Start Collected data

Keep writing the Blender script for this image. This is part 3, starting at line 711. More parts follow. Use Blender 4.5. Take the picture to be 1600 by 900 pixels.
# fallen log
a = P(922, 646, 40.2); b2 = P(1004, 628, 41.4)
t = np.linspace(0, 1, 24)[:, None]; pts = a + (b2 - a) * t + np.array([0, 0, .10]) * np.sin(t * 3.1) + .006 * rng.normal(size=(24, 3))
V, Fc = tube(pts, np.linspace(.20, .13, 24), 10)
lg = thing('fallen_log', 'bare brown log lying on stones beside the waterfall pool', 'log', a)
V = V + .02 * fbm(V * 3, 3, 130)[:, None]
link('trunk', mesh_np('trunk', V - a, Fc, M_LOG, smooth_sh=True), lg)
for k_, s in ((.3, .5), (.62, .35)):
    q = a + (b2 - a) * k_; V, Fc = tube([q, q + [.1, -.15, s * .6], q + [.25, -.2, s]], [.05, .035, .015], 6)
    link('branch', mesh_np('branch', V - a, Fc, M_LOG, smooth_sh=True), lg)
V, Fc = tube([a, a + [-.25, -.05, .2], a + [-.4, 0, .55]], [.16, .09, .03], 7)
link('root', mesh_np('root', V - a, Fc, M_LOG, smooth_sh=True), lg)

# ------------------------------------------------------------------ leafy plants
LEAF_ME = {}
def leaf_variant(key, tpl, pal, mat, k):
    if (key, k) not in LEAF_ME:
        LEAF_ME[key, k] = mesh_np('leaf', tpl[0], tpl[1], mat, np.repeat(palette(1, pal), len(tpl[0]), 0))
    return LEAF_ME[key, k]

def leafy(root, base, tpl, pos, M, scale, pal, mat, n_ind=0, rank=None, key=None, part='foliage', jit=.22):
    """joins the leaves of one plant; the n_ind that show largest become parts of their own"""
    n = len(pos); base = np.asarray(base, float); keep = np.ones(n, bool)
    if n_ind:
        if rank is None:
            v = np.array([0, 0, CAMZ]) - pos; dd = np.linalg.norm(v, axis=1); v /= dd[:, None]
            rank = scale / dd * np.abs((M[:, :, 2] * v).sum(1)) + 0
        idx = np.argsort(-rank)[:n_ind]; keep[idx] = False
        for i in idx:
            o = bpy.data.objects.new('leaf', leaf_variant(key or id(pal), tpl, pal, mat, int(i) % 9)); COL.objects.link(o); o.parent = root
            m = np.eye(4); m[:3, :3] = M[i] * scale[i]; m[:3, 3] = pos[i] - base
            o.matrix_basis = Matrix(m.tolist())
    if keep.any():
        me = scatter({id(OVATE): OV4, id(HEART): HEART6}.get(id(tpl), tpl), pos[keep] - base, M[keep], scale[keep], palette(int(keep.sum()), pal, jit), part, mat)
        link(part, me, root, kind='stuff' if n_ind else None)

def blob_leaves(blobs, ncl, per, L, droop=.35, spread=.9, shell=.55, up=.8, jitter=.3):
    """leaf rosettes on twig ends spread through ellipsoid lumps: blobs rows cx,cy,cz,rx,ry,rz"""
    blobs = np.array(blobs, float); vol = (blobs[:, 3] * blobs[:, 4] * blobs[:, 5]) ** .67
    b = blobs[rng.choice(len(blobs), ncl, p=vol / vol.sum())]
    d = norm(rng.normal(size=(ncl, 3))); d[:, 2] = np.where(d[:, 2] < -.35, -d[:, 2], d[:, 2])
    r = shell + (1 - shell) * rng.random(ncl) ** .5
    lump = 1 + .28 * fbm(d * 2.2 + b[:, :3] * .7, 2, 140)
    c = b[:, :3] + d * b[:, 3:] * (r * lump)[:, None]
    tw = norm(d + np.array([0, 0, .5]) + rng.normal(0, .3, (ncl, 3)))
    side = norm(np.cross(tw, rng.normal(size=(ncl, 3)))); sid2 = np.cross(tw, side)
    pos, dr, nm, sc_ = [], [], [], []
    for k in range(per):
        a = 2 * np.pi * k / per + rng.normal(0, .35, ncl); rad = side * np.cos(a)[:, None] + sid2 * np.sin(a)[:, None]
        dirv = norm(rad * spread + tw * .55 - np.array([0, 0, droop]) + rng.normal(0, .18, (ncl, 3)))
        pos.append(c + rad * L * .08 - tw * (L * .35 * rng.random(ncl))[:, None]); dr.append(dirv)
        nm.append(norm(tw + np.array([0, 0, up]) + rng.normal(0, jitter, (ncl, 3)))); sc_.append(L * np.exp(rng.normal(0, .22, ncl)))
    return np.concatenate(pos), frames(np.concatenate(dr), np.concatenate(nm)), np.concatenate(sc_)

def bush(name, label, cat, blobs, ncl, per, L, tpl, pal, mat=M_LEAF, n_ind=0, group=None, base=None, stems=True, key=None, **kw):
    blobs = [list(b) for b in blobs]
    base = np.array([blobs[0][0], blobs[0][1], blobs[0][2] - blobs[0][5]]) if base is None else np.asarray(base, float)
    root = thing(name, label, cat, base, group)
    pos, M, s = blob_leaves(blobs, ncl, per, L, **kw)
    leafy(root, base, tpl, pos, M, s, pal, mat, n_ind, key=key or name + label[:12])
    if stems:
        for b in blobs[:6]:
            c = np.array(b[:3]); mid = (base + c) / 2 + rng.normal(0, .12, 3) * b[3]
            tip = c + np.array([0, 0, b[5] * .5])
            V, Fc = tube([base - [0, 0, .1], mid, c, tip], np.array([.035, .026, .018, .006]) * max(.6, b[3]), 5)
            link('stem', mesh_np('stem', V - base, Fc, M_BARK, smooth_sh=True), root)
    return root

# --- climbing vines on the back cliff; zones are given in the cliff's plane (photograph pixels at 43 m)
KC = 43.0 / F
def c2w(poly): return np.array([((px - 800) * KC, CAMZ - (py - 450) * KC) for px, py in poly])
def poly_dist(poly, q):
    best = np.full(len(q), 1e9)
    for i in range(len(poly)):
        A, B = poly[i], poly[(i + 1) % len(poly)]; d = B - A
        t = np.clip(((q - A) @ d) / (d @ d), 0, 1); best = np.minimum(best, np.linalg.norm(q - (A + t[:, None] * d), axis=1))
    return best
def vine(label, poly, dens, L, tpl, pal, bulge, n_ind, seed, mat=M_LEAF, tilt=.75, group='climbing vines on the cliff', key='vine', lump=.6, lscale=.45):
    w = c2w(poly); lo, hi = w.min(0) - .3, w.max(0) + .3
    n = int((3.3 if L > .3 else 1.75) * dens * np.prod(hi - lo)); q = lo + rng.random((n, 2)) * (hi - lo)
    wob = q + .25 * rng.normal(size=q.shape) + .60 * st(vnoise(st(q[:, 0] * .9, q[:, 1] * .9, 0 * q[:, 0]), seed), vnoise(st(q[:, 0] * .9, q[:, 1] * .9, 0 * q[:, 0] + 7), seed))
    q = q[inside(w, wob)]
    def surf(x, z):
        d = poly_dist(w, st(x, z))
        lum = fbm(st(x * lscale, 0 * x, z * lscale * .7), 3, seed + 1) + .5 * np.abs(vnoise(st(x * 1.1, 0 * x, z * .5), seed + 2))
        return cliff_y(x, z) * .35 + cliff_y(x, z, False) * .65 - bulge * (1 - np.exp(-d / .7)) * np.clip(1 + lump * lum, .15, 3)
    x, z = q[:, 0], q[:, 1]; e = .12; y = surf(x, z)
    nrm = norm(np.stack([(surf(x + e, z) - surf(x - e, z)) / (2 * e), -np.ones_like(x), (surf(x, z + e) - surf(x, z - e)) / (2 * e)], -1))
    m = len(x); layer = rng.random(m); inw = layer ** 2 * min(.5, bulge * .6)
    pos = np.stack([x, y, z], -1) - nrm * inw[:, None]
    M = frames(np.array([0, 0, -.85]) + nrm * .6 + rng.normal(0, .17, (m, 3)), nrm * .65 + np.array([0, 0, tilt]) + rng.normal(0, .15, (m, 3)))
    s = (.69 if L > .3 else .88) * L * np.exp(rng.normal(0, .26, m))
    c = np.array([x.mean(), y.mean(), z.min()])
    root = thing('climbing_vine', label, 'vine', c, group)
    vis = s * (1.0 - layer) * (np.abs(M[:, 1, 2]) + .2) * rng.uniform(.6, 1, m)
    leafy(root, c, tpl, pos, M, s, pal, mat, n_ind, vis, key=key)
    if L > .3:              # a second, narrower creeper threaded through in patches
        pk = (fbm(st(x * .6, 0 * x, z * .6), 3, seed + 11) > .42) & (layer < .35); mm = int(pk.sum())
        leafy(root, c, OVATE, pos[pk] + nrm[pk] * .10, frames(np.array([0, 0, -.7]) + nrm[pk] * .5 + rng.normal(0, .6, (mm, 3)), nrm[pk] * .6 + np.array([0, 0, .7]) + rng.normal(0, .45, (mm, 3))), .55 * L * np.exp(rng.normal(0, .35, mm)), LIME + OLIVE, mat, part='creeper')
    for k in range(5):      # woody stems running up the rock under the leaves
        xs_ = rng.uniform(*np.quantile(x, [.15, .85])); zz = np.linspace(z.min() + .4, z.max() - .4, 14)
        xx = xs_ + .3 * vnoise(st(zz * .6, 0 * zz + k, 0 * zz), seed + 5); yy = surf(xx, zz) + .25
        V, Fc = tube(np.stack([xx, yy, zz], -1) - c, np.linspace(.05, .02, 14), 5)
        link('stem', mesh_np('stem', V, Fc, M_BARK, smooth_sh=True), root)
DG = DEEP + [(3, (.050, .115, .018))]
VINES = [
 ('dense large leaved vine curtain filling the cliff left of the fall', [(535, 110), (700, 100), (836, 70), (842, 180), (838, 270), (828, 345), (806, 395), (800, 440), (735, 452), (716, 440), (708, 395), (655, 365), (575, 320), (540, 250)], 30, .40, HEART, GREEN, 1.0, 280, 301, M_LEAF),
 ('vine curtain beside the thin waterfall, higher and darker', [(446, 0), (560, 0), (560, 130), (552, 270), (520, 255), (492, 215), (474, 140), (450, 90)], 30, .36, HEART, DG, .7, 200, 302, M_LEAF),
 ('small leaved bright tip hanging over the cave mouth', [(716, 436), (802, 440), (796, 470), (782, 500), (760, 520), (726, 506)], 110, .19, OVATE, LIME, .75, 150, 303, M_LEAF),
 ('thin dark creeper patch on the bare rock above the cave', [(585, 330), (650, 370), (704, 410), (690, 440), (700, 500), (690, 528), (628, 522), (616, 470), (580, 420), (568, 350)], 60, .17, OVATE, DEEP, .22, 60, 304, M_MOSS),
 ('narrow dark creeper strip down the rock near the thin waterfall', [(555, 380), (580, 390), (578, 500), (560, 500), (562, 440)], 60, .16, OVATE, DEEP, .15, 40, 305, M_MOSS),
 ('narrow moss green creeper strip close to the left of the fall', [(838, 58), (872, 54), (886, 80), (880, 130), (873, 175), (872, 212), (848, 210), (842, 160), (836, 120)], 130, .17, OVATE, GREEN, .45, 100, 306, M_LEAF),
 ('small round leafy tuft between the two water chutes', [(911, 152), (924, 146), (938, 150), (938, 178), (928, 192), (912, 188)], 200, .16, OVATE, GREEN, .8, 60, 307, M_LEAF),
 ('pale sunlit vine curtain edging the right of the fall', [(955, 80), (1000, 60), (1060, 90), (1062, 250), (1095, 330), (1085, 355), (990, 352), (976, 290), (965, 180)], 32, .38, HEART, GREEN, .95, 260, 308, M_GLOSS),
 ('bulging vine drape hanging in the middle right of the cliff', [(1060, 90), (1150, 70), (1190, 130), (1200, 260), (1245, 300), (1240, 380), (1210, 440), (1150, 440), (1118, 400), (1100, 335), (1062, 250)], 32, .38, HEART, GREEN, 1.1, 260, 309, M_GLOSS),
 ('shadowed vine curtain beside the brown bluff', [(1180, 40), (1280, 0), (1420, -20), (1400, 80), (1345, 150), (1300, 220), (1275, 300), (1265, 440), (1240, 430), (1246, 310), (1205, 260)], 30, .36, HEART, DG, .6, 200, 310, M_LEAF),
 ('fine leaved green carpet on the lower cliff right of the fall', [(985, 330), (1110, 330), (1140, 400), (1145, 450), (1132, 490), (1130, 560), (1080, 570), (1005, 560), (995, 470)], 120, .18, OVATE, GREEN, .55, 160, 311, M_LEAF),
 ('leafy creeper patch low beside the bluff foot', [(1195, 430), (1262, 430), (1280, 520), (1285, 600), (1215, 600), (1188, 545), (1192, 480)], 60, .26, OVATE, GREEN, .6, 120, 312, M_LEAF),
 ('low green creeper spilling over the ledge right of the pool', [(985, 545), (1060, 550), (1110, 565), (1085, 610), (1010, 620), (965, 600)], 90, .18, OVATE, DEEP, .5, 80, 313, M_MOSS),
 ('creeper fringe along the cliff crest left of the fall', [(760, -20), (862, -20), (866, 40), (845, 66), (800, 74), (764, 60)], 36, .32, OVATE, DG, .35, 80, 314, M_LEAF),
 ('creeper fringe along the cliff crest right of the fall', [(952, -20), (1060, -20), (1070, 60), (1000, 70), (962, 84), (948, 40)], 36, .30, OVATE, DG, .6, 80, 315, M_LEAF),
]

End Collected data

Starting at the first line of the listing, retype every line up to and including the one with "return LEAF_ME[key, k]".

Solution to this task
Keep writing the Blender script for this image. This is part 3, starting at line 711. More parts follow. Use Blender 4.5. Take the picture to be 1600 by 900 pixels.
# fallen log
a = P(922, 646, 40.2); b2 = P(1004, 628, 41.4)
t = np.linspace(0, 1, 24)[:, None]; pts = a + (b2 - a) * t + np.array([0, 0, .10]) * np.sin(t * 3.1) + .006 * rng.normal(size=(24, 3))
V, Fc = tube(pts, np.linspace(.20, .13, 24), 10)
lg = thing('fallen_log', 'bare brown log lying on stones beside the waterfall pool', 'log', a)
V = V + .02 * fbm(V * 3, 3, 130)[:, None]
link('trunk', mesh_np('trunk', V - a, Fc, M_LOG, smooth_sh=True), lg)
for k_, s in ((.3, .5), (.62, .35)):
    q = a + (b2 - a) * k_; V, Fc = tube([q, q + [.1, -.15, s * .6], q + [.25, -.2, s]], [.05, .035, .015], 6)
    link('branch', mesh_np('branch', V - a, Fc, M_LOG, smooth_sh=True), lg)
V, Fc = tube([a, a + [-.25, -.05, .2], a + [-.4, 0, .55]], [.16, .09, .03], 7)
link('root', mesh_np('root', V - a, Fc, M_LOG, smooth_sh=True), lg)

# ------------------------------------------------------------------ leafy plants
LEAF_ME = {}
def leaf_variant(key, tpl, pal, mat, k):
    if (key, k) not in LEAF_ME:
        LEAF_ME[key, k] = mesh_np('leaf', tpl[0], tpl[1], mat, np.repeat(palette(1, pal), len(tpl[0]), 0))
    return LEAF_ME[key, k]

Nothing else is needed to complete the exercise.